The creation of the State and a new Hebrew Sabra who would no longer care what the world thought was supposed to finalize this process. As Ben Gurion quipped in the 1950, ‘it no longer matters what the goyim say, but what the Jews do.’ An echo of this approach can still be heard today (often at Shabbat meals I attend) by those claiming that a proud Jewish leadership would stick two fingers up to the world (who stood by as we were being slaughtered) and do what's good for the Jews.


We mark the unimaginable evils of the Holocaust on the 27th January, 10 days after the anniversary of the disappearance of Swedish diplomat
Raoul Wallenberg who saved thousands of Jews during the war. Both days reflect the potential of the humanity. Yet we seem to concentrate more on one than the other.

So as Israel marks this years' international
Holocaust Memorial Day with continued comparisons between then and now, perhaps we - as citizens of the state with the most powerful regional army, an assumed nuclear capacity and the support of the sole global superpower - should consider whether continued distrust of the outside world is liberating us or actually handicapping us from taking our rightful place in the family of nations.

It’s inevitable that the wounds of the past scar us, and the existential fear of many Israelis (including mine) over our future here is legitimate. But 60 years on, maybe we should harness the memory of Wallenberg and the countless other righteous gentiles like the Muchas to inspire us to become open and confident enough to begin the process of learning to trust again, of believing we can take risks.

Because ultimately, perhaps its this that marks the completion of our ongoing Zionist journey from an exilic past into a genuine independent free and sovereign future.

p.s anyone who thinks this blog should be updated more often should read
this story

7 comments:

NSB said...
This comment has been removed by the author.
Anonymous said...

699 words .. you unbelievable perfectionist! Sick luv...

Anonymous said...

Two unrelated points:

The Holocaust and 'not providing Hitler with a posthumous victory' is a negative basis for one's Jewish/Israeli identity.

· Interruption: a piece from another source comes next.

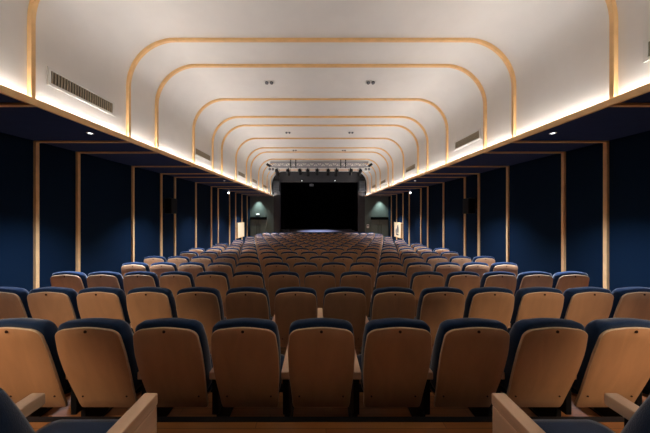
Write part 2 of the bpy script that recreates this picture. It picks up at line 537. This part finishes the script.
# ---------------------------------------------------------------- stage equipment
# flown loudspeaker columns
for s in (-1, 1):
    side = 'left' if s < 0 else 'right'
    t = empty('line_array_speaker', 'grey column of flown loudspeakers at the %s edge of the portal' % side, 'speaker', (s*3.36, Y1-.22, CAMZ+2.56), 0, 'flown loudspeaker columns')
    for i in range(4):
        bm = NB(); box(bm, -.24, .24, -.16, .16, -.20*(i+1)+.004, -.20*i-.004, .010)
        c = obj('cabinet', bm, M['grey'], t)
        bm = NB(); box(bm, -.21, .21, -.166, -.158, -.20*(i+1)+.025, -.20*i-.025); obj('speaker_grille', bm, M['grey'], c)
    bm = NB(); box(bm, -.2, .2, -.03, .03, -.01, .05); cyl(bm, (-.15, 0, .03), (-.15, .0, .30), .012); cyl(bm, (.15, 0, .03), (.15, .0, .30), .012)
    box(bm, -.2, .2, -.03, .198, .28, .32)
    obj('fly_bracket', bm, M['black'], t)
# small lamps under the header
for x, w in ((-1.37, 'left'), (1.24, 'right')):
    t = empty('header_lamp', 'small bright lamp on the %s of the dark stage header' % w, 'lamp', (x, Y1-.10, OZ+.11), 0, 'header lamps')
    bm = NB(); cyl(bm, (0, -.07, -.03), (0, .06, .05), .055, 14); box(bm, -.03, .03, .03, .10, .0, .08); obj('lamp_housing', bm, M['black'], t)
    bm = NB(); cyl(bm, (0, -.078, -.036), (0, -.072, -.030), .045, 14); obj('lamp_lens', bm, M['lens_dim'], t)
t = empty('projector', 'grey projector hanging inside the dark stage opening', 'projector', (-.62, 19.55, OZ-.20))
bm = NB(); box(bm, -.16, .16, -.15, .11, -.10, .06, .015); obj('housing', bm, M['palegrey'], t)
bm = NB(); cyl(bm, (.05, -.19, -.02), (.05, -.14, -.02), .04); obj('lens', bm, M['black'], t)
bm = NB(); cyl(bm, (0, 0, .05), (0, 0, .95), .02); obj('ceiling_pole', bm, M['black'], t)
t = empty('stage_step', 'low pale grey step box at the left front of the stage', 'step', (-2.80, 19.85, STZ))
bm = NB(); box(bm, -.42, .42, -.2, .14, .13, .16, .005); obj('tread', bm, M['palegrey'], t)
bm = NB(); box(bm, -.40, .40, -.18, .12, 0, .13); obj('base', bm, M['grey'], t)

# lighting truss with spotlights
TY, TZ0, TZ1, TH = 15.25, CAMZ+2.95, CAMZ+3.24, 3.05
t = empty('lighting_truss', 'silver lattice lighting truss hung under the vault before the stage', 'truss', (0, TY, TZ0))
hz = TZ1-TZ0
corners = [(-.14, 0), (.14, 0), (-.14, hz), (.14, hz)]
for (cy, cz) in corners:
    bm = NB(); cyl(bm, (-TH, cy, cz), (TH, cy, cz), .032, 10); obj('chord', bm, M['silver'], t)
bm = NB()
nn = 26; st = 2*TH/nn
for i in range(nn):
    x0 = -TH+i*st; x1 = x0+st
    for cy in (-.14, .14):
        a, b = (0, hz) if i % 2 else (hz, 0)
        cyl(bm, (x0, cy, a), (x1, cy, b), .020, 8)
    a, b = (-.14, .14) if i % 2 else (.14, -.14)
    for cz in (0, hz): cyl(bm, (x0, a, cz), (x1, b, cz), .016, 8)
    cyl(bm, (x0, -.14, 0), (x0, -.14, hz), .016, 8)
obj('lattice', bm, M['silver'], t)
for x in (-1.79, -1.47, 1.33, 1.63):
    bm = NB(); box(bm, x-.03, x+.03, -.17, -.13, -.034, CAMZ+3.37-TZ0-.003); box(bm, x-.03, x+.03, -.17, .17, -.034, -.02)
    h = obj('hanger', bm, M['black'], t); h['label'] = 'black hanger strap'
LX = [-2.68, -1.97, -1.23, -.73, -.14, .55, 1.08, 1.98, 2.57]
for i, x in enumerate(LX):
    t = empty('stage_spotlight', 'black stage spotlight hanging %s from left under the truss' % ORD[i+1], 'spotlight', (x, TY+.14, TZ0-.034), 0, 'spotlights under the truss')
    bm = NB()
    for sx in (-.125, .125): box(bm, sx-.01, sx+.01, -.02, .02, -.27, -.06)
    box(bm, -.135, .135, -.02, .02, -.075, -.055); box(bm, -.025, .025, -.035, .035, -.07, .0)
    obj('yoke', bm, M['black'], t)
    bm = NB(); tilt = random.uniform(-.10, .06)
    cyl(bm, (0, -.17, -.18), (0, .15, -.28+tilt), .10, 14); cyl(bm, (0, .15, -.28+tilt), (0, .22, -.302+tilt*1.2), .125, 14)
    b = obj('lamp_body', bm, M['black'], t)
    bm = NB(); cyl(bm, (0, .215, -.3+tilt*1.2), (0, .228, -.304+tilt*1.2), .09, 14); obj('lens', bm, M['lens_off'], b)
for s in (-1, 1):
    side = 'left' if s < 0 else 'right'
    t = empty('stage_spotlight', 'black spotlight tilted outward on the %s tip of the truss' % side, 'spotlight', (s*3.02, TY-.02, TZ0+.02), 0, 'end spotlights of the truss')
    bm = NB(); cyl(bm, (s*.02, -.24, -.03), (s*.22, -.22, .12), .075, 12); obj('lamp_body', bm, M['black'], t)
    bm = NB(); box(bm, -.02, .06, -.24, -.153, -.03, .04); obj('clamp', bm, M['black'], t)
    t = empty('twin_floodlight', 'white twin floodlight with two round lenses below the %s truss end' % side, 'floodlight', (s*2.98, TY-.1, TZ0-.17), 0, 'twin floodlights')
    bm = NB(); box(bm, -.20, .20, -.08, .08, -.11, .11, .015); box(bm, -.02, .02, -.02, .10, .1, .14); obj('housing', bm, M['white'], t)
    for lx in (-.095, .095):
        bm = NB(); cyl(bm, (lx, -.085, 0), (lx, -.078, 0), .075, 16); l = obj('lens', bm, M['black'], t)
        bm = NB(); cyl(bm, (lx, -.09, 0), (lx, -.084, 0), .045, 14); obj('reflector', bm, M['lens_off'], l)

# ---------------------------------------------------------------- side wall loudspeakers and spots
for s in (-1, 1):
    side = 'left' if s < 0 else 'right'
    t = empty('wall_speaker', 'black loudspeaker bracketed between oak posts on the %s wall' % side, 'speaker', (s*(W-.06), 8.57, CAMZ+.28), 0, 'wall loudspeakers')
    bm = NB(); box(bm, -s*.12, s*.06, -.09, .09, -.10, .10); box(bm, -s*.15, -s*.11, -.06, .06, -.06, .30); obj('bracket', bm, M['black'], t)
    bm = NB(); a, b = sorted((-s*.07, -s*.31)); box(bm, a, b, -.17, .17, -.27, .27, .02); c = obj('cabinet', bm, M['black'], t)
    bm = NB(); box(bm, a+.02, b-.02, -.178, -.168, -.25, .25); obj('speaker_grille', bm, M['speakercloth'], c)
    t = empty('wall_spotlight', 'bright white spotlight under the soffit by the %s wall' % side, 'spotlight', (s*(W-.22), 14.2, ZS), 0, 'soffit spotlights')
    bm = NB(); cyl(bm, (0, 0, -.10), (0, 0, 0), .015); cyl(bm, (0, 0, -.012), (0, 0, 0), .05); obj('stem', bm, M['white'], t)
    bm = NB(); cyl(bm, (0, -.08, -.17), (0, .08, -.11), .055, 14); h = obj('lamp_head', bm, M['white'], t)
    bm = NB(); cyl(bm, (0, -.088, -.173), (0, -.080, -.170), .05, 14); obj('lens', bm, M['lens'], h)

# ---------------------------------------------------------------- vents, ceiling fittings, downlights
def vent(s, yc, lab):
    t = empty('air_vent', lab, 'vent', (s*XV, yc, CAMZ+1.88), 0, 'air vents in the vault')
    bm = NB()
    for z0, z1 in ((-.125, -.085), (.085, .125)): box(bm, -s*.018, s*.01, -.54, .54, z0, z1, .003)
    for a, b in ((-.54, -.50), (.50, .54)): box(bm, -s*.018, s*.01, a, b, -.086, .086, .003)
    obj('vent_frame', bm, M['white'], t)
    bm = NB(); box(bm, -s*.003, s*.006, -.50, .50, -.086, .086); obj('duct_opening', bm, M['ventdark'], t)
    bm = NB()
    for i in range(25):
        y = -.48+i*.04; box(bm, -s*.016, -s*.003, y-.008, y+.008, -.086, .086)
    obj('louvre', bm, M['grille'], t)
WORDS = ['nearest', 'second', 'third', 'fourth', 'fifth']
for i, y in enumerate((3.83, 7.74, 11.6, 13.95, 16.6)): vent(-1, y, 'slotted air vent on left side of vault, %s from the camera' % WORDS[i])
for i, y in enumerate((2.28, 6.2, 10.0, 14.2, 16.6)): vent(1, y, 'slotted air vent on right side of vault, %s from the camera' % WORDS[i])
for i, y in enumerate((6.2, 10.0, 12.8)):
    for x in (-1.31, 1.28):
        side = 'left' if x < 0 else 'right'
        t = empty('ceiling_spotlight', 'twin recessed ceiling spotlight, %s half of vault, %s from camera' % (side, WORDS[i]), 'spotlight', (x, y, ZC), 0, 'twin ceiling spotlights')
        bm = NB(); box(bm, -.13, .13, -.08, .08, -.008, .004, .003); obj('plate', bm, M['white'], t)
        for lx in (-.06, .06):
            bm = NB(); cyl(bm, (lx, 0, -.006), (lx, -.015, -.038), .042, 14); h = obj('lamp_head', bm, M['black'], t)
            bm = NB(); cyl(bm, (lx, -.015, -.037), (lx, -.016, -.042), .032, 14); obj('lens', bm, M['lens_off'], h)

LIGHTS = []
def spot(name, loc, target, energy, color, size, blend=1.0, rad=.04):
    l = bpy.data.lights.new(name, 'SPOT'); l.energy = energy; l.color = color; l.spot_size = math.radians(size); l.spot_blend = blend; l.shadow_soft_size = rad
    o = bpy.data.objects.new(name, l); COL.objects.link(o); o.location = loc
    o.rotation_euler = (Vector(target)-Vector(loc)).to_track_quat('-Z', 'Y').to_euler()
    return o
COOL = (.66, .77, 1.0)
WARM = (1.0, .80, .58)
DL = [4.2, 7.2, 10.2, 13.2, 16.2]
def downlight(x, y, lab, grp):
    t = empty('downlight', lab, 'downlight', (x, y, ZS), 0, grp)
    bm = NB()
    a = [(math.cos(i/20*2*PI), math.sin(i/20*2*PI)) for i in range(20)]
    rings(bm, [[(.052*c, .052*q, .004) for c, q in a], [(.052*c, .052*q, -.006) for c, q in a], [(.032*c, .032*q, -.008) for c, q in a], [(.029*c, .029*q, .003) for c, q in a]], None, False)
    obj('trim_ring', bm, M['white'], t)
    bm = NB(); cyl(bm, (0, 0, -.004), (0, 0, .002), .030, 20); obj('lens', bm, M['lens'], t)
for s in (-1, 1):
    side = 'left' if s < 0 else 'right'
    for i, y in enumerate(DL):
        downlight(s*4.0, y, 'small recessed downlight over %s aisle, %s from the camera' % (side, WORDS[i]), 'aisle downlights')
        spot('downlight_beam', (s*4.0, y, ZS-.02), (s*4.0, y+.05, 0), 1300 if i < 4 else 3000, COOL, 96, 1.0)
    downlight(s*4.0, 1.2, 'recessed downlight over %s aisle beside the raised tier' % side, 'aisle downlights')
    spot('downlight_beam', (s*4.0, 1.2, ZS-.02), (s*4.0, 1.25, 0), 190, COOL, 112, 1.0)
    for y in (-1.6,):
        downlight(s*4.0, y, 'recessed downlight over %s aisle behind the camera' % side, 'rear downlights')
        spot('downlight_beam', (s*4.0, y, ZS-.02), (s*2.7, 1.8, .62), 780, WARM, 30, 1.0)
    downlight(s*4.80, 18.98, 'recessed downlight washing the door %s of the stage' % side, 'door downlights')
    spot('door_wash', (s*4.80, 18.98, ZS-.02), (s*4.80, 19.12, 0), 240, (.86, 1.0, .95), 78, .8)
# bluish work light over the stage floor
spot('stage_work_light', (-.1, 20.6, 5.0), (-.1, 20.7, STZ), 3200, (.56, .63, 1.0), 46, 1.0)

# ---------------------------------------------------------------- camera, world, view
cam = bpy.data.cameras.new('camera'); co = bpy.data.objects.new('camera', cam); COL.objects.link(co)
co.location = (-.05, 0, CAMZ); co.rotation_euler = (PI/2, 0, 0)
cam.sensor_width = 36; cam.lens = 243/650*36; cam.clip_start = .05; cam.clip_end = 100
cam.shift_x = 6.4/650; cam.shift_y = -2.5/650
SC.camera = co
w = bpy.data.worlds.new('world'); SC.world = w; w.use_nodes = True
w.node_tree.nodes['Background'].inputs['Color'].default_value = (0, 0, 0, 1)
SC.view_settings.view_transform = 'Standard'; SC.view_settings.look = 'None'
SC.view_settings.exposure = 0; SC.view_settings.gamma = 1
SC.view_settings.use_curve_mapping = False
SC.cycles.max_bounces = 10; SC.cycles.diffuse_bounces = 6
SC.cycles.use_denoising = True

The Jewish lesson from the Holocaust was 'we must be responsible for our own peace and security, we will not let anyone beat the crap out of us again' (i.e. Zionism). The European lesson from the Holocaust was 'in order to guarantee our future peace and safety we must create a system which stops us beating the crap out of each other' (i.e. The EU). These two messages, one particularist and one universalist, don't always sit so comfortably one with the other.

Calev said...

Anonymous

i agree with you re first point - its not only negative, but ultimately impossible to maintain an identity based on this.

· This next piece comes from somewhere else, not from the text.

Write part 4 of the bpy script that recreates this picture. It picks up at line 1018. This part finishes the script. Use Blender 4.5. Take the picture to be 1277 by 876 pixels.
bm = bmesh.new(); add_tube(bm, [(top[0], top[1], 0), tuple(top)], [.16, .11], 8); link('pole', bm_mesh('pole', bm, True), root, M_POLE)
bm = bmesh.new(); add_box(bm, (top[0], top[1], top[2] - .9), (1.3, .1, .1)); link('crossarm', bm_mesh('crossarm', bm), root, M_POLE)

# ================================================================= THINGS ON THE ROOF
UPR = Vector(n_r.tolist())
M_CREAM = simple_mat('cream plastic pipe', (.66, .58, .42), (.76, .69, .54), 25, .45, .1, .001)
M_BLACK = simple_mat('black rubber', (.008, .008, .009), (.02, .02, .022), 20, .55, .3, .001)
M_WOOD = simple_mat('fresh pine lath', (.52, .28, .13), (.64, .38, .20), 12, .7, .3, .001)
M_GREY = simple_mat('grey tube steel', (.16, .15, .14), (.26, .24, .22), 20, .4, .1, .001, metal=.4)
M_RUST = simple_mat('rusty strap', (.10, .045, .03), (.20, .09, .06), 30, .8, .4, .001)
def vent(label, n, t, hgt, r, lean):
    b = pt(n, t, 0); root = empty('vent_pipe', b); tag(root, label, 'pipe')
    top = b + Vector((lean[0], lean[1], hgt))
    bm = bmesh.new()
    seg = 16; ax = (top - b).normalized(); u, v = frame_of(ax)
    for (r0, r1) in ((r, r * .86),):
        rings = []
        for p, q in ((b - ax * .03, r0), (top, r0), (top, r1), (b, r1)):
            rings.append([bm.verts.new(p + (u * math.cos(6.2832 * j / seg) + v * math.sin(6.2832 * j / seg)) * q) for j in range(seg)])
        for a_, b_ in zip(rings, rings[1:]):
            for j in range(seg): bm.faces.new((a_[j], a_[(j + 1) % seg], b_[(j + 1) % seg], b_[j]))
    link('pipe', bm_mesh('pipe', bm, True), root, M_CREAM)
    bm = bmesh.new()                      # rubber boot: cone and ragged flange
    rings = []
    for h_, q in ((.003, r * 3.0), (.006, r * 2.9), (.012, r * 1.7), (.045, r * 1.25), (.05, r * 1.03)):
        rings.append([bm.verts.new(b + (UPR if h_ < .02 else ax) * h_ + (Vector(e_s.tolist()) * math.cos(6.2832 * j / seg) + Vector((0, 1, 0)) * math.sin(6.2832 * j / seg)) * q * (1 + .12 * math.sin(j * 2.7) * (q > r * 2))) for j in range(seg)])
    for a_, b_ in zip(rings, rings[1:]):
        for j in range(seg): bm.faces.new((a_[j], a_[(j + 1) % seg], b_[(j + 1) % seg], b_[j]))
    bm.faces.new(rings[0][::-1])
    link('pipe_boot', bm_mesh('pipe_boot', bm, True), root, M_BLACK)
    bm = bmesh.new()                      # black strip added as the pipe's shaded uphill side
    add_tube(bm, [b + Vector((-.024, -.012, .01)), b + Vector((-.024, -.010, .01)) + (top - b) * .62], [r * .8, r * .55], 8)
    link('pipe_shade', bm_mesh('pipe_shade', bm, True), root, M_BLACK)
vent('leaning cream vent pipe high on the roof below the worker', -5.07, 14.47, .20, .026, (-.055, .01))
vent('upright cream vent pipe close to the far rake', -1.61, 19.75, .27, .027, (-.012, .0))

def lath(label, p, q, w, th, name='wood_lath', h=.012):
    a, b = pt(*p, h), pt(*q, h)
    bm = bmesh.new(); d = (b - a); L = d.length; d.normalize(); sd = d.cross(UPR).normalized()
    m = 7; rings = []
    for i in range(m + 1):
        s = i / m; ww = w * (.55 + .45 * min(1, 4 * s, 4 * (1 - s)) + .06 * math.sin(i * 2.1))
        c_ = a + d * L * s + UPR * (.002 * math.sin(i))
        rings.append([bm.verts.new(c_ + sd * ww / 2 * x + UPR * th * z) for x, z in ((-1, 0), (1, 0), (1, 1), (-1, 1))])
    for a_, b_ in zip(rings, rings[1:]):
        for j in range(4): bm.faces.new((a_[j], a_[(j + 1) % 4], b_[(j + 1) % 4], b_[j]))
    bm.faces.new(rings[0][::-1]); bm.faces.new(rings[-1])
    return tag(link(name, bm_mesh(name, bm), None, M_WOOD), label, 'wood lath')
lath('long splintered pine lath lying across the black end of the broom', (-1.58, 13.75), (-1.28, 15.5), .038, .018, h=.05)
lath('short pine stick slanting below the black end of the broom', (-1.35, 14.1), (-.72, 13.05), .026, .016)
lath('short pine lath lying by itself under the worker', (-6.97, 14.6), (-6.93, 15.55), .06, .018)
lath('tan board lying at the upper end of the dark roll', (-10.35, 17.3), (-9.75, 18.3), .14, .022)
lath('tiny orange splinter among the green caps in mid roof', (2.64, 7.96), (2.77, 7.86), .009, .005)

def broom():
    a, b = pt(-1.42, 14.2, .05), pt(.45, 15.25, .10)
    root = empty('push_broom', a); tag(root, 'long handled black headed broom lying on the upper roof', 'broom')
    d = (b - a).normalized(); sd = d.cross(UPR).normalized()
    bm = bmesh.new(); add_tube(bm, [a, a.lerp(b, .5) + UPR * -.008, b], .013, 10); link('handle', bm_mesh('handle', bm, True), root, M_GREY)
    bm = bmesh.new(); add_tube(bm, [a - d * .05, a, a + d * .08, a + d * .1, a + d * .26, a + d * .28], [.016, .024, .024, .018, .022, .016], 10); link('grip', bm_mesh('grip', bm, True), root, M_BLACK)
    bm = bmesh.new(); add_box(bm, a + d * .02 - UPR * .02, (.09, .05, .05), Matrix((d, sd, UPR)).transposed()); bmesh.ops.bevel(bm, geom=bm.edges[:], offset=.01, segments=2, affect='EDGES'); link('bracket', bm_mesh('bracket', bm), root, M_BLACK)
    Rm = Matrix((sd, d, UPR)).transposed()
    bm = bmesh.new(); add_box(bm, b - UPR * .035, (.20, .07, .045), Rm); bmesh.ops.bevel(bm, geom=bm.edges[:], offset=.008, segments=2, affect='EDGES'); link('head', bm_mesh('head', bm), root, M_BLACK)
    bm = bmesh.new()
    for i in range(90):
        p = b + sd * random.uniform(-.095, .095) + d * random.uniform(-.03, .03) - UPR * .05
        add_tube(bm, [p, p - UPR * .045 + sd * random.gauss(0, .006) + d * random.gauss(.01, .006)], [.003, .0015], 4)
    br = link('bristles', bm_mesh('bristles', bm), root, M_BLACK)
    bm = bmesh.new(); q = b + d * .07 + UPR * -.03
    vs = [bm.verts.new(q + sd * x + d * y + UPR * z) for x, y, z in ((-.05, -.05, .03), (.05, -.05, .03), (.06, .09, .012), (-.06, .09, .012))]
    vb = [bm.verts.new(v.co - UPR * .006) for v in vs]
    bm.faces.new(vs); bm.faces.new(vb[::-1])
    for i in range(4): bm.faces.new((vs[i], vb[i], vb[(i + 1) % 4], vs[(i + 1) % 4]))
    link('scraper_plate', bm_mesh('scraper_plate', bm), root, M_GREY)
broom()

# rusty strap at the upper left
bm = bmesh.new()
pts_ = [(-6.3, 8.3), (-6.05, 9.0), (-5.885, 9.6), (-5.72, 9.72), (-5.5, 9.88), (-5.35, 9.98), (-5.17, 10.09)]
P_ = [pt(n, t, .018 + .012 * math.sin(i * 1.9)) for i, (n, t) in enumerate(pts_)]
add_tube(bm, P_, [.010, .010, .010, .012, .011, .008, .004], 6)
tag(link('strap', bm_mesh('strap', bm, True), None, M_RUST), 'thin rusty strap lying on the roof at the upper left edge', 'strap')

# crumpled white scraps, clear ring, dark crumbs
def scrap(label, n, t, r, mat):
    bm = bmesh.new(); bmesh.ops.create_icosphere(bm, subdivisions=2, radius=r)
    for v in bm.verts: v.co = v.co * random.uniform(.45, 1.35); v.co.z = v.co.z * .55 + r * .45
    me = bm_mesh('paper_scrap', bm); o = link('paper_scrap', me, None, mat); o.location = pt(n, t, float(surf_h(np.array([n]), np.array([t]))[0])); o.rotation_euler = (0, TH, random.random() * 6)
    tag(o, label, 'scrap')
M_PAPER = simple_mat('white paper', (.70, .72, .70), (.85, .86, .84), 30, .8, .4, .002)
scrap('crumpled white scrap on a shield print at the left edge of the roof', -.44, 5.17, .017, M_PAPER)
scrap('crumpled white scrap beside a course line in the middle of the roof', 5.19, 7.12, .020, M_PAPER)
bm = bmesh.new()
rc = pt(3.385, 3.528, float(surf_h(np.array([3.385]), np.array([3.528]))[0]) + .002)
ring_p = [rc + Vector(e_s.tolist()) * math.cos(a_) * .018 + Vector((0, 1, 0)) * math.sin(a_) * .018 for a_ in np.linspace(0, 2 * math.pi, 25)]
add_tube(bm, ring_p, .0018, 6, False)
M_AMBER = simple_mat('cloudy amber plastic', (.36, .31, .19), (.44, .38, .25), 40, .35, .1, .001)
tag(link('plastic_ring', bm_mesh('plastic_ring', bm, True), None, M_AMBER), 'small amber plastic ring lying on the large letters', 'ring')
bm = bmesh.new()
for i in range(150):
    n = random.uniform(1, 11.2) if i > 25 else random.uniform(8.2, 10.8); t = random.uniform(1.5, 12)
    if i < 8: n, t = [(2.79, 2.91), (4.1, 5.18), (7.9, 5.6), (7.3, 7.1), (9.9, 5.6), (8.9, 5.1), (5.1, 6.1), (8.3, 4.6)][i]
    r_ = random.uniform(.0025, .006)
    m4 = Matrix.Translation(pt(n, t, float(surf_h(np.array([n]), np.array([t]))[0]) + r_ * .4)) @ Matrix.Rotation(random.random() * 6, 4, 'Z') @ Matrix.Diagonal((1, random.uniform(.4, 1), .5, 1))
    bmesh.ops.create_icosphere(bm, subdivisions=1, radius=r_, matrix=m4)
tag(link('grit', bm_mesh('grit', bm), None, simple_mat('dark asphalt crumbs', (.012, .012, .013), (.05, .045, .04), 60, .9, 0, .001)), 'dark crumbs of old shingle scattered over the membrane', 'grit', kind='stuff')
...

re ure second point, I cant remember who wrote about this, (i think it was Yossi Klein Halevi)but the difference in approaches and perspectives between Israel and Europe on the use of force was demonstrated during an celebration marking the liberation of Aushwitz.

Israel wanted to fly its F16's over the camp - the Europeans were uncomfortable with this...

And its because of what u said - the lesson we drew from the Holocaust is that powerlessness is deadly, thus the importance we place on self reliance and a strong military.

The lesson the Europeans drew from the World War was that too much power can be deadly - thus the slide towards pacifism in some quarters of the EU.

Our challenge in terms of our relationship with Europe is to show them where we are coming from.

Calev

Anonymous said...

BTW, anon was me, don't know why it didn't say so this time round

Yellow Boy

Anonymous said...

Beautiful post!
I find it relieving, in a way, to see that my students (that is: students that are starting high school now) are a new generation and can look at the past with more distance. It will help them become less suspicious of 'the others' and grow up to be healthy young Jews, without forgetting the past.

Anonymous said...

jews have always and should remain suspicious of others. Hell, i'm suspicious of you!